Skip any picture you find and retype all the remaining lines exactly.
==============================
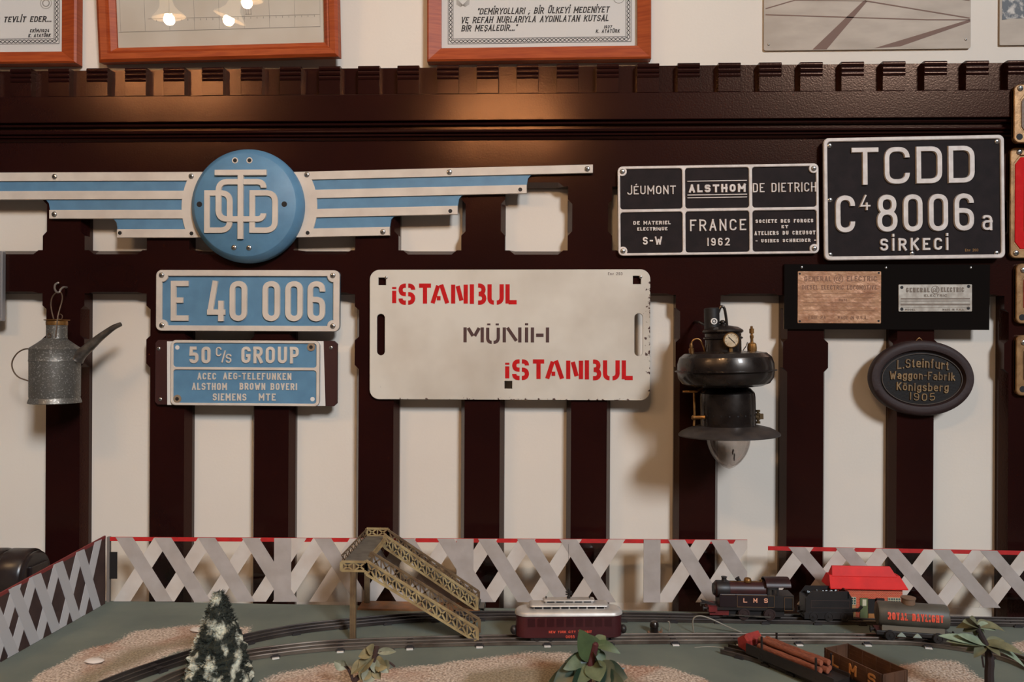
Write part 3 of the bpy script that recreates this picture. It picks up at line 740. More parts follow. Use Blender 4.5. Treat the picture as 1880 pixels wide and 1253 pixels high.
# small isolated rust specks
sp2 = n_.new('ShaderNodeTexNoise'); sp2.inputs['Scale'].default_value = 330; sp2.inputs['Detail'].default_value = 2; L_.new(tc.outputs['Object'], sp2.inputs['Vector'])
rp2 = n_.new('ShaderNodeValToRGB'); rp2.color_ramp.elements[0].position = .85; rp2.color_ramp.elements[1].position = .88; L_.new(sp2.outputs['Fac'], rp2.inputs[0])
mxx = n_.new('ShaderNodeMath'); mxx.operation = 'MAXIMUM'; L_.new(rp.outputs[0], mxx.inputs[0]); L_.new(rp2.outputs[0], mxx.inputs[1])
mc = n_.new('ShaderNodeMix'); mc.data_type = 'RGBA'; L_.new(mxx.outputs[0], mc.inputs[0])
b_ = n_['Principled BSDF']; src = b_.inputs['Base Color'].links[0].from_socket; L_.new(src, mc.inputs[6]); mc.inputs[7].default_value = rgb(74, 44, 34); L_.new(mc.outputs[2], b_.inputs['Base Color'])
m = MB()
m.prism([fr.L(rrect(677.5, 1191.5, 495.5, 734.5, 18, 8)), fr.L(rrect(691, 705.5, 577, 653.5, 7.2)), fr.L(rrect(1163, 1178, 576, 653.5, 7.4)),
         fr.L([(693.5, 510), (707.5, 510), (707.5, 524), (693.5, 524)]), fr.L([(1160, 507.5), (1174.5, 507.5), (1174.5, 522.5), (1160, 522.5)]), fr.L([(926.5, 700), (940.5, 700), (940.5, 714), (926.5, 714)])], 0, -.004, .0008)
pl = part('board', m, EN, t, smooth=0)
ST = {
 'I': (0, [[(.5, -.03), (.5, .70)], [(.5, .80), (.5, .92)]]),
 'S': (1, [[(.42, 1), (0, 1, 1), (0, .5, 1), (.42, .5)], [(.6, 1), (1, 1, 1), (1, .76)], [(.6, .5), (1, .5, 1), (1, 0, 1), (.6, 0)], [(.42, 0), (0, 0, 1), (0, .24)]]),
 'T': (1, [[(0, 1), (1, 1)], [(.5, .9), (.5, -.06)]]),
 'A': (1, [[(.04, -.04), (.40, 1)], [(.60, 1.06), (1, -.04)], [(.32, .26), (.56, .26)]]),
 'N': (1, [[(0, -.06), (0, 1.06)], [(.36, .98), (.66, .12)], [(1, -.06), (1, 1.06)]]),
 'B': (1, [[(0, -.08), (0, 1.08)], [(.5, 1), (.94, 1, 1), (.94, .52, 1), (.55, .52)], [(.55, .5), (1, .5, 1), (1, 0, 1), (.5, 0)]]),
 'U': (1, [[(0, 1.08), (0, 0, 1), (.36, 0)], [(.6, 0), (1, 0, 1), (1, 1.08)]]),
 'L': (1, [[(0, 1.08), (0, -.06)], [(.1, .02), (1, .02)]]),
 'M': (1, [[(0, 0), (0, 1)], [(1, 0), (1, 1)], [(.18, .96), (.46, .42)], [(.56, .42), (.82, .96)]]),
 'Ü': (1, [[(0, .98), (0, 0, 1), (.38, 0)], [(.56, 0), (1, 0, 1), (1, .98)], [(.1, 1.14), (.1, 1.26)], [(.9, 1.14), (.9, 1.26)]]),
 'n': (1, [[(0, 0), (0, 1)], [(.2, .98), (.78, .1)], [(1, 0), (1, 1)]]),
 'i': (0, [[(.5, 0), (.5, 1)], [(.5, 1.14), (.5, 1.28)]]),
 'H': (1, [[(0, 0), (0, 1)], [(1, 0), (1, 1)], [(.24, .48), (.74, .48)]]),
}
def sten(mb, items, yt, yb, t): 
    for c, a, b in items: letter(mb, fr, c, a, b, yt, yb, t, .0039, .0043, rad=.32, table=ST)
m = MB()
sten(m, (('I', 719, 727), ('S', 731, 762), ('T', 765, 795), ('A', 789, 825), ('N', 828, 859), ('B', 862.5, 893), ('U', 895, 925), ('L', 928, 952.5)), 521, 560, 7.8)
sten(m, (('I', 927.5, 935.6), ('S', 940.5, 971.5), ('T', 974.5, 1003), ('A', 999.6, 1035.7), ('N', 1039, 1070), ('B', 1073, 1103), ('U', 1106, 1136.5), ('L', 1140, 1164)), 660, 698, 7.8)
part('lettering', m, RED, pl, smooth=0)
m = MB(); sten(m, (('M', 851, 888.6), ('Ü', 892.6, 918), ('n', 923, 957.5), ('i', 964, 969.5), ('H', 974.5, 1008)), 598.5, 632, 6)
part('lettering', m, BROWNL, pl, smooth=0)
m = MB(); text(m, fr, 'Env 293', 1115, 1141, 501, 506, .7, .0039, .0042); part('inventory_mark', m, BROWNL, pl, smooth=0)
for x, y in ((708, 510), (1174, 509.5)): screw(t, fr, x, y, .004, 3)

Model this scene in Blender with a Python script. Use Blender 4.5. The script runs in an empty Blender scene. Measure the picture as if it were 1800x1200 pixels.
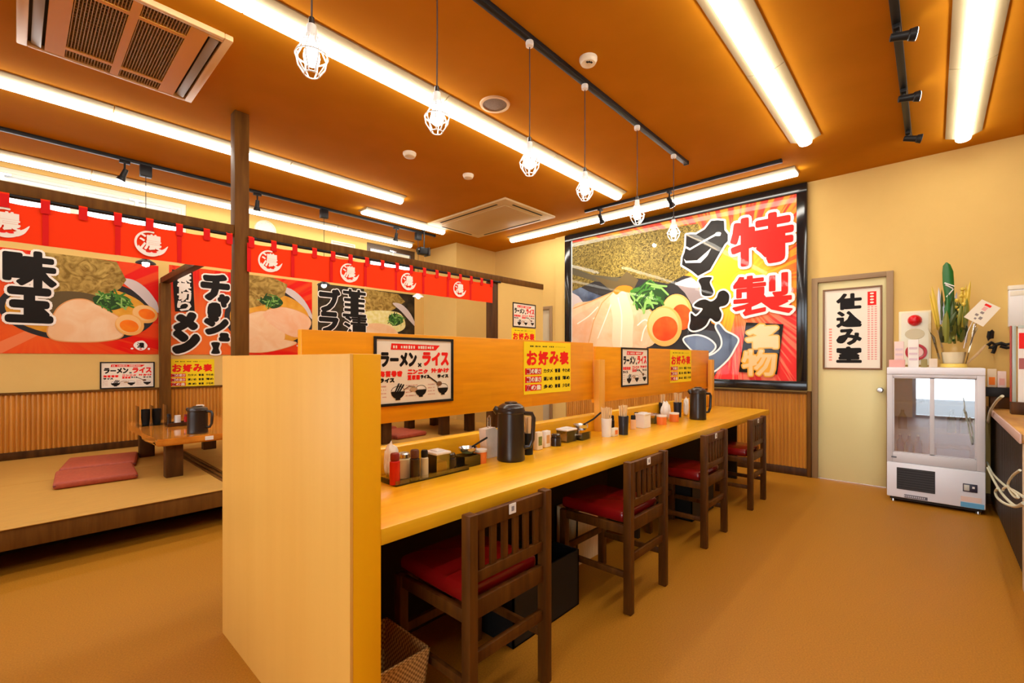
==============================
*SOLVED PROBLEM*.
Write part 3 of the bpy script that recreates this picture. It picks up at line 740. More parts follow. Use Blender 4.5. Treat the picture as 1880 pixels wide and 1253 pixels high.
# small isolated rust specks
sp2 = n_.new('ShaderNodeTexNoise'); sp2.inputs['Scale'].default_value = 330; sp2.inputs['Detail'].default_value = 2; L_.new(tc.outputs['Object'], sp2.inputs['Vector'])
rp2 = n_.new('ShaderNodeValToRGB'); rp2.color_ramp.elements[0].position = .85; rp2.color_ramp.elements[1].position = .88; L_.new(sp2.outputs['Fac'], rp2.inputs[0])
mxx = n_.new('ShaderNodeMath'); mxx.operation = 'MAXIMUM'; L_.new(rp.outputs[0], mxx.inputs[0]); L_.new(rp2.outputs[0], mxx.inputs[1])
mc = n_.new('ShaderNodeMix'); mc.data_type = 'RGBA'; L_.new(mxx.outputs[0], mc.inputs[0])
b_ = n_['Principled BSDF']; src = b_.inputs['Base Color'].links[0].from_socket; L_.new(src, mc.inputs[6]); mc.inputs[7].default_value = rgb(74, 44, 34); L_.new(mc.outputs[2], b_.inputs['Base Color'])
m = MB()
m.prism([fr.L(rrect(677.5, 1191.5, 495.5, 734.5, 18, 8)), fr.L(rrect(691, 705.5, 577, 653.5, 7.2)), fr.L(rrect(1163, 1178, 576, 653.5, 7.4)),
         fr.L([(693.5, 510), (707.5, 510), (707.5, 524), (693.5, 524)]), fr.L([(1160, 507.5), (1174.5, 507.5), (1174.5, 522.5), (1160, 522.5)]), fr.L([(926.5, 700), (940.5, 700), (940.5, 714), (926.5, 714)])], 0, -.004, .0008)
pl = part('board', m, EN, t, smooth=0)
ST = {
 'I': (0, [[(.5, -.03), (.5, .70)], [(.5, .80), (.5, .92)]]),
 'S': (1, [[(.42, 1), (0, 1, 1), (0, .5, 1), (.42, .5)], [(.6, 1), (1, 1, 1), (1, .76)], [(.6, .5), (1, .5, 1), (1, 0, 1), (.6, 0)], [(.42, 0), (0, 0, 1), (0, .24)]]),
 'T': (1, [[(0, 1), (1, 1)], [(.5, .9), (.5, -.06)]]),
 'A': (1, [[(.04, -.04), (.40, 1)], [(.60, 1.06), (1, -.04)], [(.32, .26), (.56, .26)]]),
 'N': (1, [[(0, -.06), (0, 1.06)], [(.36, .98), (.66, .12)], [(1, -.06), (1, 1.06)]]),
 'B': (1, [[(0, -.08), (0, 1.08)], [(.5, 1), (.94, 1, 1), (.94, .52, 1), (.55, .52)], [(.55, .5), (1, .5, 1), (1, 0, 1), (.5, 0)]]),
 'U': (1, [[(0, 1.08), (0, 0, 1), (.36, 0)], [(.6, 0), (1, 0, 1), (1, 1.08)]]),
 'L': (1, [[(0, 1.08), (0, -.06)], [(.1, .02), (1, .02)]]),
 'M': (1, [[(0, 0), (0, 1)], [(1, 0), (1, 1)], [(.18, .96), (.46, .42)], [(.56, .42), (.82, .96)]]),
 'Ü': (1, [[(0, .98), (0, 0, 1), (.38, 0)], [(.56, 0), (1, 0, 1), (1, .98)], [(.1, 1.14), (.1, 1.26)], [(.9, 1.14), (.9, 1.26)]]),
 'n': (1, [[(0, 0), (0, 1)], [(.2, .98), (.78, .1)], [(1, 0), (1, 1)]]),
 'i': (0, [[(.5, 0), (.5, 1)], [(.5, 1.14), (.5, 1.28)]]),
 'H': (1, [[(0, 0), (0, 1)], [(1, 0), (1, 1)], [(.24, .48), (.74, .48)]]),
}
def sten(mb, items, yt, yb, t): 
    for c, a, b in items: letter(mb, fr, c, a, b, yt, yb, t, .0039, .0043, rad=.32, table=ST)
m = MB()
sten(m, (('I', 719, 727), ('S', 731, 762), ('T', 765, 795), ('A', 789, 825), ('N', 828, 859), ('B', 862.5, 893), ('U', 895, 925), ('L', 928, 952.5)), 521, 560, 7.8)
sten(m, (('I', 927.5, 935.6), ('S', 940.5, 971.5), ('T', 974.5, 1003), ('A', 999.6, 1035.7), ('N', 1039, 1070), ('B', 1073, 1103), ('U', 1106, 1136.5), ('L', 1140, 1164)), 660, 698, 7.8)
part('lettering', m, RED, pl, smooth=0)
m = MB(); sten(m, (('M', 851, 888.6), ('Ü', 892.6, 918), ('n', 923, 957.5), ('i', 964, 969.5), ('H', 974.5, 1008)), 598.5, 632, 6)
part('lettering', m, BROWNL, pl, smooth=0)
m = MB(); text(m, fr, 'Env 293', 1115, 1141, 501, 506, .7, .0039, .0042); part('inventory_mark', m, BROWNL, pl, smooth=0)
for x, y in ((708, 510), (1174, 509.5)): screw(t, fr, x, y, .004, 3)

Model this scene in Blender with a Python script. Use Blender 4.5. The script runs in an empty Blender scene. Measure the picture as if it were 1800x1200 pixels.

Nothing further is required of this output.